To be consistently persons of faith who take seriously God's promise of peace, we must be constantly nourished by Word and Sacrament. That's why the celebration of the Eucharist is so central and so indispensable us. We come to the Table always conscious of our frailty, our infidelity, our selfishness and pride. We come as pilgrims and sinners. We come as those blind to the warmth and light of His goodness.

But we also come as persons aware that we have been sealed with the Spirit, persons redeemed and forgiven by the blood of Christ. We come because we believe that the Lord sends us forth week after week to be his prophets, his healers, his peacemakers. Despite all of our protests of unworthiness and ineptitude - and despite our blindness and lack of vision - the Lord reassures us.

"As long as I am in the world, I am the Light of the World." Jesus' words ring just as true now as they did when He spoke them to the man born blind. He wants to open our eyes and to bring us the only peace capable of satisfying the deep hunger within us all - the only peace capable of breaking through the darkness and blindness of this world.

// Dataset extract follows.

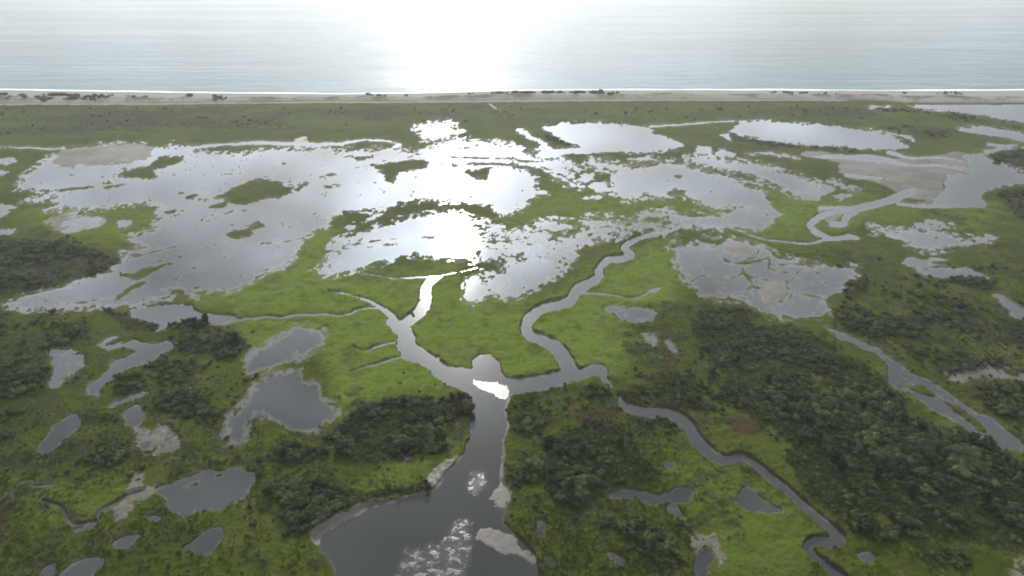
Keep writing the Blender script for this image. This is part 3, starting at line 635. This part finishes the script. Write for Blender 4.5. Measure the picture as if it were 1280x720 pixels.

The mystery of God-With-Us is the final, fullest proof of God's desire to become close to us - to become a part of our very being. In Jesus, the Word becomes our flesh. Every facet of His human journey speaks to us of the nearness of God. He walked with His Father, not only in the Temple, but in the carpenter shop, at the family table, in the desert and on the mountain top. He recognized the image of the Father in the members of His family, in the townspeople of Nazareth, in the poor, the lepers, the crippled, the deaf and the blind who flocked to Him. He enfleshed the compassion of God in His reaching out to the tax collector, the prostitute, the Samaritan woman at the well, the man born blind, the thief on the cross.

The Season of Lent is a constant reminder that He continues to reach out to each and every one of us - not as a vengeful, demanding God but as Light, Hope, Comfort and Peace.  We can be no less for one another.